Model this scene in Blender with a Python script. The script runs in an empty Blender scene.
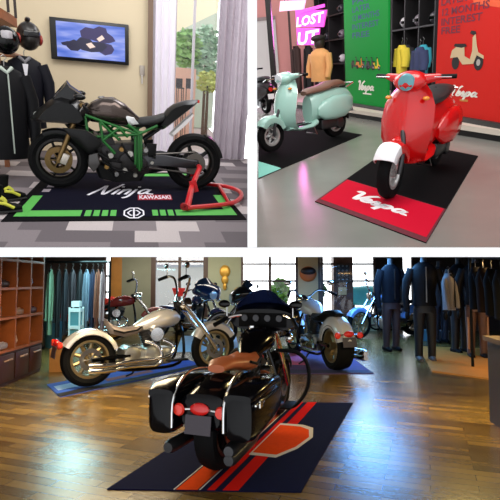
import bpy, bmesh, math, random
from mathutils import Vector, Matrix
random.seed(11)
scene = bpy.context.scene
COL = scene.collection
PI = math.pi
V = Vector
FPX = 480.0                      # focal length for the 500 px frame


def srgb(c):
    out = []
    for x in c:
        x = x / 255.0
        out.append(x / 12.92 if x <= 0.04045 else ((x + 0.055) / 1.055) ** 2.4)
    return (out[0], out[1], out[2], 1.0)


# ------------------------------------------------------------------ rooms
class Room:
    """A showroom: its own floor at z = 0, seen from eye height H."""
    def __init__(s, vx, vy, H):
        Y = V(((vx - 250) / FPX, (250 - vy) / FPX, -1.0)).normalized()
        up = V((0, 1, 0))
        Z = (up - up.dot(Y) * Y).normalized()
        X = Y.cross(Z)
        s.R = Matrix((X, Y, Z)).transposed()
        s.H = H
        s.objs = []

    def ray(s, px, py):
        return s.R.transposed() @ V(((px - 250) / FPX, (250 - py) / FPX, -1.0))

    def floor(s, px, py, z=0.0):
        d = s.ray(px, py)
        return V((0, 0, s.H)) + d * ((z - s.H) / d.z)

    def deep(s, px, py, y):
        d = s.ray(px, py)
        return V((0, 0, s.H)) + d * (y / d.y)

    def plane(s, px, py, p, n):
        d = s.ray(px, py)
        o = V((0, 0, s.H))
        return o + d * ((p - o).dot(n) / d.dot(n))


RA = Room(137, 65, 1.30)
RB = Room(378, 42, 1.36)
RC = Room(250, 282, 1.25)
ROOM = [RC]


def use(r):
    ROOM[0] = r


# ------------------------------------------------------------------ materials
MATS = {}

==

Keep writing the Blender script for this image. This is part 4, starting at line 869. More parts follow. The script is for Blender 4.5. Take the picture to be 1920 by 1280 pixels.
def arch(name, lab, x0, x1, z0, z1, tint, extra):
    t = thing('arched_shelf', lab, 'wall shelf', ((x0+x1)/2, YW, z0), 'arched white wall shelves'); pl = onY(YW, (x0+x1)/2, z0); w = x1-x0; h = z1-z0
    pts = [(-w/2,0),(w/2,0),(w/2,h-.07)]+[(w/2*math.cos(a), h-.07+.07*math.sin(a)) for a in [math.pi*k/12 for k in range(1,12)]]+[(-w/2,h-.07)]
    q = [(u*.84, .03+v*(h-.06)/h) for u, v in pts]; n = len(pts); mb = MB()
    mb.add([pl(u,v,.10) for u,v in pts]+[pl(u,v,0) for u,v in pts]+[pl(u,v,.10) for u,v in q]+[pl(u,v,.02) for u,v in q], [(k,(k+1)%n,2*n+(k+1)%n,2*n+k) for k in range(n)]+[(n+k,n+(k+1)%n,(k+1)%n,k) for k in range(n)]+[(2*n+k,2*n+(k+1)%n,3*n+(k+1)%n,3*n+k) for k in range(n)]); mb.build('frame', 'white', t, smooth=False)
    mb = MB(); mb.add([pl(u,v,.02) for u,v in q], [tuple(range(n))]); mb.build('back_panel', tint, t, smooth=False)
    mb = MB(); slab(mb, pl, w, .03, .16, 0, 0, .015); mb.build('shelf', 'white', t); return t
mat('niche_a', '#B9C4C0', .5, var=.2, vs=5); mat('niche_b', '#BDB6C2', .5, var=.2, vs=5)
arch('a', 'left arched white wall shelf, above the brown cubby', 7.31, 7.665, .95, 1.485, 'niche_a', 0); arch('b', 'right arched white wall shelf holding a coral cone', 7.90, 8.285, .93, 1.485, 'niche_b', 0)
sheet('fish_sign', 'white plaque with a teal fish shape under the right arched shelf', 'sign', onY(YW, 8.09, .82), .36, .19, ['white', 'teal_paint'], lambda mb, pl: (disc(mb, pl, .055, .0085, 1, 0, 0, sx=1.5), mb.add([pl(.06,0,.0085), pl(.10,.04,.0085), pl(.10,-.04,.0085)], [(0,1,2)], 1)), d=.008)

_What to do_
Copy nothing but the lines above that run from the one with "Model this scene" to the one with "return (out[0], out[1], out[2], 1.0)", ends included; pictures stay out.

_Completed exercise_
Model this scene in Blender with a Python script. The script runs in an empty Blender scene.
import bpy, bmesh, math, random
from mathutils import Vector, Matrix
random.seed(11)
scene = bpy.context.scene
COL = scene.collection
PI = math.pi
V = Vector
FPX = 480.0                      # focal length for the 500 px frame


def srgb(c):
    out = []
    for x in c:
        x = x / 255.0
        out.append(x / 12.92 if x <= 0.04045 else ((x + 0.055) / 1.055) ** 2.4)
    return (out[0], out[1], out[2], 1.0)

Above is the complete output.